Return the material exactly as supplied, apart from the pictures, which are omitted.
──────────
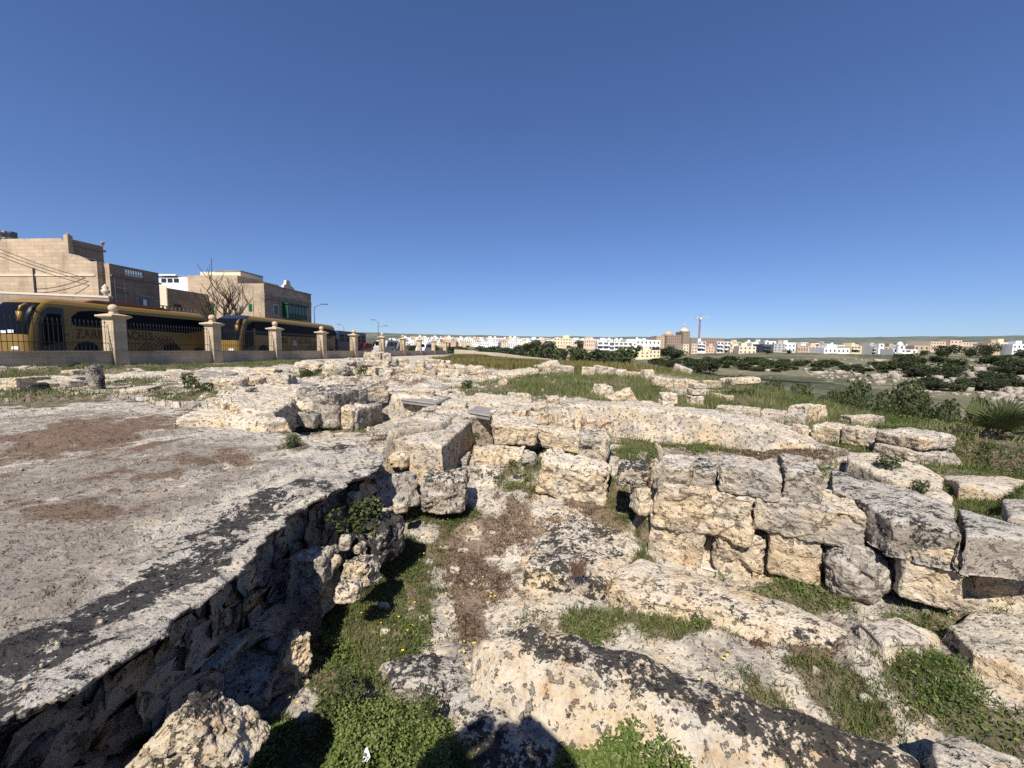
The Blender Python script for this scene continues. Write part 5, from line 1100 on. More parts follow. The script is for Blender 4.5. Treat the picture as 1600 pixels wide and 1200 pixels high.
# cream house further on
q = PD(270, 600, 42); r = empty('town_house', (q[0], q[1], zb), RZ, 'cream house with a sunlit blank end between the balustraded house and the bare tree', 'house')
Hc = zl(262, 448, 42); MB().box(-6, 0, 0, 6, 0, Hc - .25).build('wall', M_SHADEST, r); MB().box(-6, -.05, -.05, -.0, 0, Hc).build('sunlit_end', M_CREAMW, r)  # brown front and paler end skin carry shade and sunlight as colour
wf = MB().box(.0, .04, .65, 1.5, 4.2, 5.4).build('window', M_DARKG, r)
tb = MB().box(.9, 1.1, -3, 2.5, zl(275, 485, 40) - .1, zl(275, 484, 40)); tb.box(.9, 1.1, -3, 2.5, zl(275, 479, 40), zl(275, 478, 40)); tb.build('balcony_rail', M_SHADEST, r)
for j in range(12): MB().box(.95, 1.05, -2.9 + j * .44, -2.75 + j * .44, zl(275, 485, 40), zl(275, 479, 40)).build('baluster', M_TRIM, r)
q = PD(258, 600, 58); r = empty('roof_flat', (q[0], q[1], zb), RZ, 'white modern rooftop flat with dark windows behind the cream house', 'house')
MB().box(0, 5.0, 0, 5, 0, zl(270, 436, 58)).build('wall', M_WHITE, r); MB().box(-.3, 3.0, -.3, 5, zl(270, 434, 58), zl(270, 432, 58)).build('roof', M_WHITE, r)
for j in range(3): MB().box(.4 + j * 1.0, 1.2 + j * 1.0, -.03, .0, zl(270, 444, 58), zl(270, 438, 58)).build('window', M_DARKG, r)
# streaked house with the end wall and tall roof block
q = PD(378, 600, 46.6); r = empty('town_house', (q[0], q[1], zb), RZ, 'plain house end with small window and green door behind the bare tree', 'house')
Hd = zl(330, 432, 46.6); MB().box(-6.4, 0, 0, 7, 0, Hd).build('wall', M_SAND, r)
for x0, x1, y_0, y_1, m in ((302, 309, 470, 460, M_DARKG), (330, 337, 495, 475, M_GREEN), (366, 374, 486, 472, M_GREEN)):
    MB().box((x0 - 378) / F * 46.6, (x1 - 378) / F * 46.6, -.04, .0, zl(x0, y_0, 46.6), zl(x0, y_1, 46.6)).build('window' if m is M_DARKG else 'door', m, r)
q = PD(383, 600, 52); r = empty('roof_block', (q[0], q[1], zb), RZ, 'whitewashed blank block with a dark roof edge above the plain house end', 'house')
Hr = zl(350, 427, 52); MB().box(-5.7, 0, 0, 4, 0, Hr).build('wall', M_CREAMW, r); MB().box(-3.6, .05, -.05, 4, Hr, Hr + .16).build('roof_edge', M_SHADEST, r)
q = PD(418, 600, 45); r = empty('town_house', (q[0], q[1], zb), RZ, 'shaded house with a green closed wooden balcony and a carved roof crest', 'house')
He = zl(418, 445, 45); Lf = 8.7
MB().box(-4.4, 0, 0, Lf, 0, He).build('wall', M_STREAK, r)
for zz, ex in ((He - 1.35, .10), (He - 1.7, .07), (He - .1, .06)): MB().box(-.1, ex, -.02, Lf + .03, zz, zz + .14).build('cornice', M_SHADEST, r)
cr = MB().prism([(3.3, He), (3.4, He + .35), (3.75, He + .5), (3.9, He + 1.05), (4.5, He + 1.05), (4.65, He + .5), (5.2, He + .3), (5.4, He)], 'x', -.35, -.02); cr.build('roof_crest', M_TRIM, r)
bz0, bz1 = 4.55, 6.15; bo = MB().box(0, .75, 2.95, 6.7, bz0, bz1).build('balcony', M_GREEN, r); MB().box(-.02, .85, 2.85, 6.8, bz1, bz1 + .14).build('balcony_roof', M_GREEN, r)
for j in range(6): MB().box(.75, .77, 3.08 + j * .6, 3.53 + j * .6, bz0 + .55, bz1 - .15).build('pane', M_DARKG, bo)
for j in range(6): MB().box(.75, .766, 3.05 + j * .6, 3.56 + j * .6, bz0 + .05, bz0 + .48).build('panel', M_GREEN, bo)
MB().prism([(4.825 + 1.3 * math.cos(t), bz1 + .15 + .75 * math.sin(t)) for t in np.linspace(0, math.pi, 14)], 'x', -.02, .05).build('arch', M_SHADEST, r)
wf = MB().box(0, .05, 1.3, 2.2, 4.6, 6.0).build('window', M_TRIM, r); MB().box(.05, .065, 1.45, 2.05, 4.75, 5.85).build('pane', M_DARKG, wf)
wf = MB().box(0, .05, 7.0, 7.9, 4.6, 6.0).build('window', M_TRIM, r); MB().box(.05, .065, 7.15, 7.75, 4.75, 5.85).build('pane', M_DARKG, wf)
MB().box((392 - 418) / F * 45, (400 - 418) / F * 45, -.05, .0, zl(396, 487, 45), zl(396, 476, 45)).build('shutter', M_GREEN, r)
for xx in (-1.4, -2.7): MB().tube([(xx, -.04, 3.5), (xx, -.04, He - .3)], .05, 6).build('drain_pipe', M_TRIM, r)
# roof machines
for k, (x0, x1, yt, lab, m) in enumerate([(8, 22, 364, 'white air conditioning unit with two fans on the roof at the left border', M_WHITE), (24, 29, 366, 'narrow grey air conditioning unit beside the white one on the roof', flat('grey_metal', (.3, .31, .32), .5)), (33, 39, 367, 'dark air conditioning unit right of the others on the roof', flat('dark_metal', (.1, .1, .11), .5))]):
    a = PD(x0, 600, 30.8); wdt = (x1 - x0) / F * 30.8; r = empty('air_conditioner', (a[0], a[1], zb + top - .02), RZ, lab, 'air conditioner', 'air conditioning units on the roof'); hh_ = zl(x0, yt, 30.8) - top
    MB().box(0, wdt, 0, .4, .05, hh_).build('casing', m, r, bevel=.02); MB().lathe(0, 0, [(hh_ * .30, 0), (hh_ * .30, .02)], 16)
    fnm = MB().lathe(0, 0, [(hh_ * .27, 0), (hh_ * .28, .03)], 16); fnm.v = [(x + min(wdt / 2, .3), -.005 - z, y + hh_ * .55) for x, y, z in fnm.v]; fnm.build('fan_grille', M_IRON, r)
    MB().box(0, wdt, .05, .35, -.08, .05).build('stand', M_IRON, r)
# lamps
M_POLE = flat('grey_pole', (.16, .165, .17), .5, metal=.3)
def lamp(px, ytop, Y, arm, label, head=.75):
    q = PD(px, 600, Y); r = empty('street_lamp', (q[0], q[1], zb), 0, label, 'street lamp', 'street lamps along the road'); H = zl(px, ytop, Y)
    MB().tube([(0, 0, -.2), (0, 0, H * .6), (0, 0, H - .35)], .075, 8, .05).build('pole', M_POLE, r)
    MB().tube([(0, 0, H - .4), (arm * .35, 0, H - .15), (arm * .8, 0, H + .02)], .04, 6).build('arm', M_POLE, r)
    s = 1 if arm > 0 else -1; MB().prism([(arm * .75, -.11), (arm * .75 + s * head, -.16), (arm * .75 + s * head, .16), (arm * .75, .11)], 'z', H, H + .13).build('lamp_head', M_POLE, r, bevel=.02)
    return r
lamp(-30, 338, 24, 1.55, 'street lamp reaching into the sky at the left border', .7)
lamp(494, 477, 50, 1.2, 'street lamp beside the house with the green balcony'); l2 = lamp(592, 501, 75, -.8, 'two armed street lamp above the red car'); lamp(539, 508, 95, -1.0, 'small distant street lamp left of the two armed lamp')
MB().tube([(0, 0, 5.0), (1.2, 0, 5.25)], .04, 6).build('arm', M_POLE, l2); MB().box(1.1, 1.8, -.12, .12, 5.2, 5.32).build('lamp_head', M_POLE, l2)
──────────
• **Answer to the task**:
The Blender Python script for this scene continues. Write part 5, from line 1100 on. More parts follow. The script is for Blender 4.5. Treat the picture as 1600 pixels wide and 1200 pixels high.
# cream house further on
q = PD(270, 600, 42); r = empty('town_house', (q[0], q[1], zb), RZ, 'cream house with a sunlit blank end between the balustraded house and the bare tree', 'house')
Hc = zl(262, 448, 42); MB().box(-6, 0, 0, 6, 0, Hc - .25).build('wall', M_SHADEST, r); MB().box(-6, -.05, -.05, -.0, 0, Hc).build('sunlit_end', M_CREAMW, r)  # brown front and paler end skin carry shade and sunlight as colour
wf = MB().box(.0, .04, .65, 1.5, 4.2, 5.4).build('window', M_DARKG, r)
tb = MB().box(.9, 1.1, -3, 2.5, zl(275, 485, 40) - .1, zl(275, 484, 40)); tb.box(.9, 1.1, -3, 2.5, zl(275, 479, 40), zl(275, 478, 40)); tb.build('balcony_rail', M_SHADEST, r)
for j in range(12): MB().box(.95, 1.05, -2.9 + j * .44, -2.75 + j * .44, zl(275, 485, 40), zl(275, 479, 40)).build('baluster', M_TRIM, r)
q = PD(258, 600, 58); r = empty('roof_flat', (q[0], q[1], zb), RZ, 'white modern rooftop flat with dark windows behind the cream house', 'house')
MB().box(0, 5.0, 0, 5, 0, zl(270, 436, 58)).build('wall', M_WHITE, r); MB().box(-.3, 3.0, -.3, 5, zl(270, 434, 58), zl(270, 432, 58)).build('roof', M_WHITE, r)
for j in range(3): MB().box(.4 + j * 1.0, 1.2 + j * 1.0, -.03, .0, zl(270, 444, 58), zl(270, 438, 58)).build('window', M_DARKG, r)
# streaked house with the end wall and tall roof block
q = PD(378, 600, 46.6); r = empty('town_house', (q[0], q[1], zb), RZ, 'plain house end with small window and green door behind the bare tree', 'house')
Hd = zl(330, 432, 46.6); MB().box(-6.4, 0, 0, 7, 0, Hd).build('wall', M_SAND, r)
for x0, x1, y_0, y_1, m in ((302, 309, 470, 460, M_DARKG), (330, 337, 495, 475, M_GREEN), (366, 374, 486, 472, M_GREEN)):
    MB().box((x0 - 378) / F * 46.6, (x1 - 378) / F * 46.6, -.04, .0, zl(x0, y_0, 46.6), zl(x0, y_1, 46.6)).build('window' if m is M_DARKG else 'door', m, r)
q = PD(383, 600, 52); r = empty('roof_block', (q[0], q[1], zb), RZ, 'whitewashed blank block with a dark roof edge above the plain house end', 'house')
Hr = zl(350, 427, 52); MB().box(-5.7, 0, 0, 4, 0, Hr).build('wall', M_CREAMW, r); MB().box(-3.6, .05, -.05, 4, Hr, Hr + .16).build('roof_edge', M_SHADEST, r)
q = PD(418, 600, 45); r = empty('town_house', (q[0], q[1], zb), RZ, 'shaded house with a green closed wooden balcony and a carved roof crest', 'house')
He = zl(418, 445, 45); Lf = 8.7
MB().box(-4.4, 0, 0, Lf, 0, He).build('wall', M_STREAK, r)
for zz, ex in ((He - 1.35, .10), (He - 1.7, .07), (He - .1, .06)): MB().box(-.1, ex, -.02, Lf + .03, zz, zz + .14).build('cornice', M_SHADEST, r)
cr = MB().prism([(3.3, He), (3.4, He + .35), (3.75, He + .5), (3.9, He + 1.05), (4.5, He + 1.05), (4.65, He + .5), (5.2, He + .3), (5.4, He)], 'x', -.35, -.02); cr.build('roof_crest', M_TRIM, r)
bz0, bz1 = 4.55, 6.15; bo = MB().box(0, .75, 2.95, 6.7, bz0, bz1).build('balcony', M_GREEN, r); MB().box(-.02, .85, 2.85, 6.8, bz1, bz1 + .14).build('balcony_roof', M_GREEN, r)
for j in range(6): MB().box(.75, .77, 3.08 + j * .6, 3.53 + j * .6, bz0 + .55, bz1 - .15).build('pane', M_DARKG, bo)
for j in range(6): MB().box(.75, .766, 3.05 + j * .6, 3.56 + j * .6, bz0 + .05, bz0 + .48).build('panel', M_GREEN, bo)
MB().prism([(4.825 + 1.3 * math.cos(t), bz1 + .15 + .75 * math.sin(t)) for t in np.linspace(0, math.pi, 14)], 'x', -.02, .05).build('arch', M_SHADEST, r)
wf = MB().box(0, .05, 1.3, 2.2, 4.6, 6.0).build('window', M_TRIM, r); MB().box(.05, .065, 1.45, 2.05, 4.75, 5.85).build('pane', M_DARKG, wf)
wf = MB().box(0, .05, 7.0, 7.9, 4.6, 6.0).build('window', M_TRIM, r); MB().box(.05, .065, 7.15, 7.75, 4.75, 5.85).build('pane', M_DARKG, wf)
MB().box((392 - 418) / F * 45, (400 - 418) / F * 45, -.05, .0, zl(396, 487, 45), zl(396, 476, 45)).build('shutter', M_GREEN, r)
for xx in (-1.4, -2.7): MB().tube([(xx, -.04, 3.5), (xx, -.04, He - .3)], .05, 6).build('drain_pipe', M_TRIM, r)
# roof machines
for k, (x0, x1, yt, lab, m) in enumerate([(8, 22, 364, 'white air conditioning unit with two fans on the roof at the left border', M_WHITE), (24, 29, 366, 'narrow grey air conditioning unit beside the white one on the roof', flat('grey_metal', (.3, .31, .32), .5)), (33, 39, 367, 'dark air conditioning unit right of the others on the roof', flat('dark_metal', (.1, .1, .11), .5))]):
    a = PD(x0, 600, 30.8); wdt = (x1 - x0) / F * 30.8; r = empty('air_conditioner', (a[0], a[1], zb + top - .02), RZ, lab, 'air conditioner', 'air conditioning units on the roof'); hh_ = zl(x0, yt, 30.8) - top
    MB().box(0, wdt, 0, .4, .05, hh_).build('casing', m, r, bevel=.02); MB().lathe(0, 0, [(hh_ * .30, 0), (hh_ * .30, .02)], 16)
    fnm = MB().lathe(0, 0, [(hh_ * .27, 0), (hh_ * .28, .03)], 16); fnm.v = [(x + min(wdt / 2, .3), -.005 - z, y + hh_ * .55) for x, y, z in fnm.v]; fnm.build('fan_grille', M_IRON, r)
    MB().box(0, wdt, .05, .35, -.08, .05).build('stand', M_IRON, r)
# lamps
M_POLE = flat('grey_pole', (.16, .165, .17), .5, metal=.3)
def lamp(px, ytop, Y, arm, label, head=.75):
    q = PD(px, 600, Y); r = empty('street_lamp', (q[0], q[1], zb), 0, label, 'street lamp', 'street lamps along the road'); H = zl(px, ytop, Y)
    MB().tube([(0, 0, -.2), (0, 0, H * .6), (0, 0, H - .35)], .075, 8, .05).build('pole', M_POLE, r)
    MB().tube([(0, 0, H - .4), (arm * .35, 0, H - .15), (arm * .8, 0, H + .02)], .04, 6).build('arm', M_POLE, r)
    s = 1 if arm > 0 else -1; MB().prism([(arm * .75, -.11), (arm * .75 + s * head, -.16), (arm * .75 + s * head, .16), (arm * .75, .11)], 'z', H, H + .13).build('lamp_head', M_POLE, r, bevel=.02)
    return r
lamp(-30, 338, 24, 1.55, 'street lamp reaching into the sky at the left border', .7)
lamp(494, 477, 50, 1.2, 'street lamp beside the house with the green balcony'); l2 = lamp(592, 501, 75, -.8, 'two armed street lamp above the red car'); lamp(539, 508, 95, -1.0, 'small distant street lamp left of the two armed lamp')
MB().tube([(0, 0, 5.0), (1.2, 0, 5.25)], .04, 6).build('arm', M_POLE, l2); MB().box(1.1, 1.8, -.12, .12, 5.2, 5.32).build('lamp_head', M_POLE, l2)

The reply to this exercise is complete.